Supplied material ▸
────────

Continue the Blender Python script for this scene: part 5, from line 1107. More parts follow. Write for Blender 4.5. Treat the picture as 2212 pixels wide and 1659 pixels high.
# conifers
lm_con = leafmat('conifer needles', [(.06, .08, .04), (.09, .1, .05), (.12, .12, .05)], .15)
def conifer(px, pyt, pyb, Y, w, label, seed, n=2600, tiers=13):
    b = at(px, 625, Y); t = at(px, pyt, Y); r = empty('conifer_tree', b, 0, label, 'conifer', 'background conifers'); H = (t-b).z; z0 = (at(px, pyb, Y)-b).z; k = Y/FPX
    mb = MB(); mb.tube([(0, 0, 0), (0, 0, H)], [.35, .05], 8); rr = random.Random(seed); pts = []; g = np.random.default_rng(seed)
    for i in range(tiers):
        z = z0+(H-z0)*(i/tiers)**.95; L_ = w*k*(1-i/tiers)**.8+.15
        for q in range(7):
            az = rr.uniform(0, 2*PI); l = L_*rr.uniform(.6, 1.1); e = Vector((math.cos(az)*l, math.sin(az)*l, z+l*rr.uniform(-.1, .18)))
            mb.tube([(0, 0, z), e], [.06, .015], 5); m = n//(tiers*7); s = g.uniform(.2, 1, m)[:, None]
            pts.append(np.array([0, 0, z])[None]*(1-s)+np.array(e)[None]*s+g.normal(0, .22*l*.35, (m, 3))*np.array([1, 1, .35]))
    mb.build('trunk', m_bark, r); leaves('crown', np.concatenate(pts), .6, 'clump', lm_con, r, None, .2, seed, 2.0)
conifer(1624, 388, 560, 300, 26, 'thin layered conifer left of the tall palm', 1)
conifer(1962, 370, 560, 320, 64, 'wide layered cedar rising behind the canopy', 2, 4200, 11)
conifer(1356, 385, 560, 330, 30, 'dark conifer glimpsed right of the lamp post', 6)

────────

Given task ▸
Please set down all the data word for word.

Answer below ▸
Continue the Blender Python script for this scene: part 5, from line 1107. More parts follow. Write for Blender 4.5. Treat the picture as 2212 pixels wide and 1659 pixels high.
# conifers
lm_con = leafmat('conifer needles', [(.06, .08, .04), (.09, .1, .05), (.12, .12, .05)], .15)
def conifer(px, pyt, pyb, Y, w, label, seed, n=2600, tiers=13):
    b = at(px, 625, Y); t = at(px, pyt, Y); r = empty('conifer_tree', b, 0, label, 'conifer', 'background conifers'); H = (t-b).z; z0 = (at(px, pyb, Y)-b).z; k = Y/FPX
    mb = MB(); mb.tube([(0, 0, 0), (0, 0, H)], [.35, .05], 8); rr = random.Random(seed); pts = []; g = np.random.default_rng(seed)
    for i in range(tiers):
        z = z0+(H-z0)*(i/tiers)**.95; L_ = w*k*(1-i/tiers)**.8+.15
        for q in range(7):
            az = rr.uniform(0, 2*PI); l = L_*rr.uniform(.6, 1.1); e = Vector((math.cos(az)*l, math.sin(az)*l, z+l*rr.uniform(-.1, .18)))
            mb.tube([(0, 0, z), e], [.06, .015], 5); m = n//(tiers*7); s = g.uniform(.2, 1, m)[:, None]
            pts.append(np.array([0, 0, z])[None]*(1-s)+np.array(e)[None]*s+g.normal(0, .22*l*.35, (m, 3))*np.array([1, 1, .35]))
    mb.build('trunk', m_bark, r); leaves('crown', np.concatenate(pts), .6, 'clump', lm_con, r, None, .2, seed, 2.0)
conifer(1624, 388, 560, 300, 26, 'thin layered conifer left of the tall palm', 1)
conifer(1962, 370, 560, 320, 64, 'wide layered cedar rising behind the canopy', 2, 4200, 11)
conifer(1356, 385, 560, 330, 30, 'dark conifer glimpsed right of the lamp post', 6)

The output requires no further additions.